## DATASET SECTION
━━━━━━━━━━━━━━━━━━━━

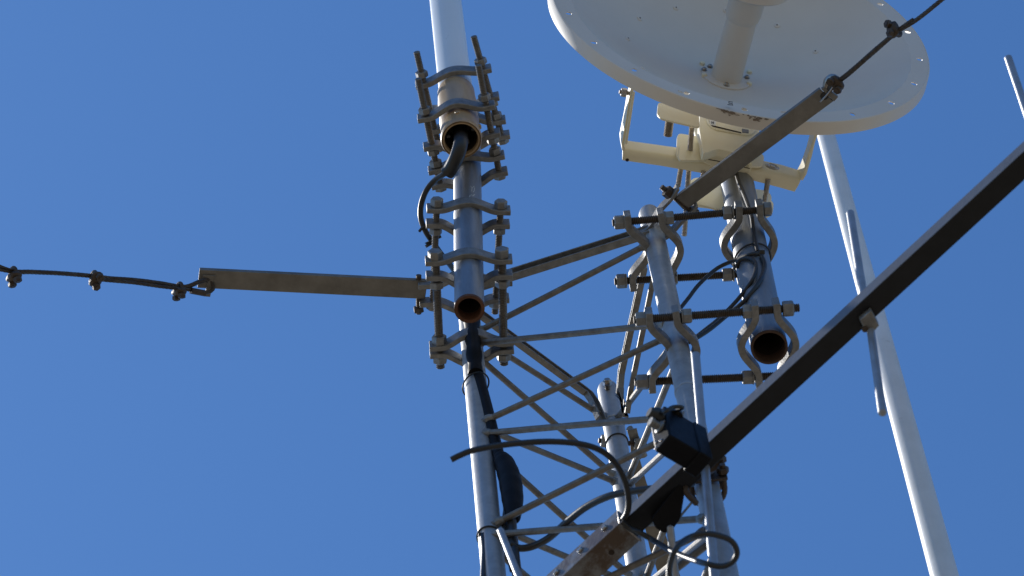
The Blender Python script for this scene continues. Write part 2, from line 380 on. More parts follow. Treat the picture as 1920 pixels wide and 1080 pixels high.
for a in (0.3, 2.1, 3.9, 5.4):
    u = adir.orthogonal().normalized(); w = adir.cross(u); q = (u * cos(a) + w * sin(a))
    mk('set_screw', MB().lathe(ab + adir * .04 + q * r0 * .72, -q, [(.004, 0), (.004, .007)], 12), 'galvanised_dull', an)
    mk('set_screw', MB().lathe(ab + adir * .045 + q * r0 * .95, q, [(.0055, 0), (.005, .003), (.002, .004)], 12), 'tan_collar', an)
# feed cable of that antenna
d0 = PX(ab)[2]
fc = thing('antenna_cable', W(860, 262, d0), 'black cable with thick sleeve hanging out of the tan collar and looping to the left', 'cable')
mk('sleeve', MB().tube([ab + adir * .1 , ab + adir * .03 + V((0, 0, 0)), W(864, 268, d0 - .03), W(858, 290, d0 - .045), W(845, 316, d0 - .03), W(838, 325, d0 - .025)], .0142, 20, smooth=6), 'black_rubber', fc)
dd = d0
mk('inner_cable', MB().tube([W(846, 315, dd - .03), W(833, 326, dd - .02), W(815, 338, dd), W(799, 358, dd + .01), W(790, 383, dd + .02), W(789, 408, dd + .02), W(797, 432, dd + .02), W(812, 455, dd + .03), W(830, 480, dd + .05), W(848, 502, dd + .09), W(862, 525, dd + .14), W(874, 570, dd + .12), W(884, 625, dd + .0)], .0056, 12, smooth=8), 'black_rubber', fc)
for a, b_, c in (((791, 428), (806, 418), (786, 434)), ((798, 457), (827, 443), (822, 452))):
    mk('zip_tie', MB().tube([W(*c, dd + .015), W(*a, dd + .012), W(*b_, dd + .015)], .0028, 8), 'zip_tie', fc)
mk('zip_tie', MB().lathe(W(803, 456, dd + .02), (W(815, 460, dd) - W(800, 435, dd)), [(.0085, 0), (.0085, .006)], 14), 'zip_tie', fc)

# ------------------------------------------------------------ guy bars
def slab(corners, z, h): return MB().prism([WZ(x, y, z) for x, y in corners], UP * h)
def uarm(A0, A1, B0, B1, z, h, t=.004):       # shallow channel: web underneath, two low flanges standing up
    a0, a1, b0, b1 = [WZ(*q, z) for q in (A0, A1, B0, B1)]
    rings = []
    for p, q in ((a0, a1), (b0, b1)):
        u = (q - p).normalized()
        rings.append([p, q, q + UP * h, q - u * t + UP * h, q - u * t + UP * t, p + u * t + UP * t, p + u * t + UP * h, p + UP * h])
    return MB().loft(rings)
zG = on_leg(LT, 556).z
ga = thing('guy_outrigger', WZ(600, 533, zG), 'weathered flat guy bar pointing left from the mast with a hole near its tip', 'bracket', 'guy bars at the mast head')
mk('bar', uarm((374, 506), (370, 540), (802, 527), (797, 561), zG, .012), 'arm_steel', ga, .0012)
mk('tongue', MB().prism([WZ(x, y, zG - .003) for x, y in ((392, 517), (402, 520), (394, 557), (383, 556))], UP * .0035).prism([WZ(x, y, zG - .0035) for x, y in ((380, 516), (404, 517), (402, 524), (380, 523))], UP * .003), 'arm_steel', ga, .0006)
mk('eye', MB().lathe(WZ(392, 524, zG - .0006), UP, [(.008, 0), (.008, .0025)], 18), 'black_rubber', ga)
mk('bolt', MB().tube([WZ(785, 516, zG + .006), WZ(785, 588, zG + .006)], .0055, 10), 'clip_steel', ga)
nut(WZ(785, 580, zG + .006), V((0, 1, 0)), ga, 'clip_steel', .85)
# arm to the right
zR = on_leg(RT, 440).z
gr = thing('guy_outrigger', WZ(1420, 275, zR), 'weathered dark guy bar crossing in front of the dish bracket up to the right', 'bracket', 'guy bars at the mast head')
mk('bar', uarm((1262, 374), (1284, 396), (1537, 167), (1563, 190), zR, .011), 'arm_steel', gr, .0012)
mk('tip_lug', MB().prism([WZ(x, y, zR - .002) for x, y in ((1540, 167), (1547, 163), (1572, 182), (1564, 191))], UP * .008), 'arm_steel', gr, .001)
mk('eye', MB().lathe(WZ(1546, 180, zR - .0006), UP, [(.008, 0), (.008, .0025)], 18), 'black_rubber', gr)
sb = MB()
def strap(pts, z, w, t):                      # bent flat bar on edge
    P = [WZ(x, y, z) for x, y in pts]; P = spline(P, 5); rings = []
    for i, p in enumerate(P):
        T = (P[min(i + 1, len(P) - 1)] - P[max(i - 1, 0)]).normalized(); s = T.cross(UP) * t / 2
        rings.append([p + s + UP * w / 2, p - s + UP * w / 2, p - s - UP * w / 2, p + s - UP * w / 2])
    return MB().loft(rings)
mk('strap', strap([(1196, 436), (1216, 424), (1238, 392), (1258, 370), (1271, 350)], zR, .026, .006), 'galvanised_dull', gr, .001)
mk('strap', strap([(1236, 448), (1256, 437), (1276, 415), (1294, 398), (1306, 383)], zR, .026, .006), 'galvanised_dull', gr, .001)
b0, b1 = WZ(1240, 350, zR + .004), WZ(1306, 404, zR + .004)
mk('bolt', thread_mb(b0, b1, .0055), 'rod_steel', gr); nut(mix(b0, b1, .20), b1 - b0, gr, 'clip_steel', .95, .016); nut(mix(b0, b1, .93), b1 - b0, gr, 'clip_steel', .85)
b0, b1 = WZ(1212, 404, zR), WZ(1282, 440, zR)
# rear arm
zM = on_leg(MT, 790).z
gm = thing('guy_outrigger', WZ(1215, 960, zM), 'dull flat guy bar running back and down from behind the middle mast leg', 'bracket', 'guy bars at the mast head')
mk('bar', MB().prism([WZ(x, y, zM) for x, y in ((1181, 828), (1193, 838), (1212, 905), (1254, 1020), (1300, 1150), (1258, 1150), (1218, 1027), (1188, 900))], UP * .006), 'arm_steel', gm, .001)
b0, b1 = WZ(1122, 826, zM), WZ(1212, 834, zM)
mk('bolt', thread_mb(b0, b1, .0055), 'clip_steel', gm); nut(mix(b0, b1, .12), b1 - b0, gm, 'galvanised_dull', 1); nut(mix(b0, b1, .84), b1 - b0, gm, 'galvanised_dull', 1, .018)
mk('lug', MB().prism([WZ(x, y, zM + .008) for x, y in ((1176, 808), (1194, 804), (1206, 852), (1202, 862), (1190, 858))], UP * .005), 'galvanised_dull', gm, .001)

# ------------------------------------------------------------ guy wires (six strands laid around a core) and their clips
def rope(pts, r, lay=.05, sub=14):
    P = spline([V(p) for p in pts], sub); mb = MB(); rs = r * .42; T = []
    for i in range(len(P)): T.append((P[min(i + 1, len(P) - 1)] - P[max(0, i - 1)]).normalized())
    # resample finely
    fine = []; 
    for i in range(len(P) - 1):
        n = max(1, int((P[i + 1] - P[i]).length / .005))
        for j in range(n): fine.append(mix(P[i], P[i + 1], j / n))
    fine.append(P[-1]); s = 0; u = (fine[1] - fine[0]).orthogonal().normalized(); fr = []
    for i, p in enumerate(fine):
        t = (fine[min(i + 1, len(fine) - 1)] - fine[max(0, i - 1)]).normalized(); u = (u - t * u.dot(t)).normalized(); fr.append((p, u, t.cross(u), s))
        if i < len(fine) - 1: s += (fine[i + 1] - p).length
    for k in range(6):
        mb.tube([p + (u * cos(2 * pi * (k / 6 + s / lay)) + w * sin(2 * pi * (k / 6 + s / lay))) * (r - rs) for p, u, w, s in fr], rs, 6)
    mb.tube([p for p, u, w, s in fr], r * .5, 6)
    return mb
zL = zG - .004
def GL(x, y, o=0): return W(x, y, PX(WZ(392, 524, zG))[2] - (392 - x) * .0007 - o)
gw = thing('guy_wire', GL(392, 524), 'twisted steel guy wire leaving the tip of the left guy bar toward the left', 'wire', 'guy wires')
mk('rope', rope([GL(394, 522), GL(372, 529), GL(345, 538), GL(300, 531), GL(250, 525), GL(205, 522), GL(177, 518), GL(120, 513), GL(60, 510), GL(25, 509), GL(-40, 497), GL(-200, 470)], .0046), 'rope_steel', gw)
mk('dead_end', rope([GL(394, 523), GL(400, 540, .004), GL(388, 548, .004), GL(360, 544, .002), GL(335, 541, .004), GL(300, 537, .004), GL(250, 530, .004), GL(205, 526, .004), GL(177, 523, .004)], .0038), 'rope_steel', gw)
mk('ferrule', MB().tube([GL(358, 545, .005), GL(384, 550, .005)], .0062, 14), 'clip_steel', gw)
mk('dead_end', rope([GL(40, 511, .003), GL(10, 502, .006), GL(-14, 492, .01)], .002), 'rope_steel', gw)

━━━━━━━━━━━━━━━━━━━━

## AIM
In the listing above, locate each line with "from" and copy it.

## RIGHT ANSWER
The Blender Python script for this scene continues. Write part 2, from line 380 on. More parts follow. Treat the picture as 1920 pixels wide and 1080 pixels high.
ga = thing('guy_outrigger', WZ(600, 533, zG), 'weathered flat guy bar pointing left from the mast with a hole near its tip', 'bracket', 'guy bars at the mast head')
gm = thing('guy_outrigger', WZ(1215, 960, zM), 'dull flat guy bar running back and down from behind the middle mast leg', 'bracket', 'guy bars at the mast head')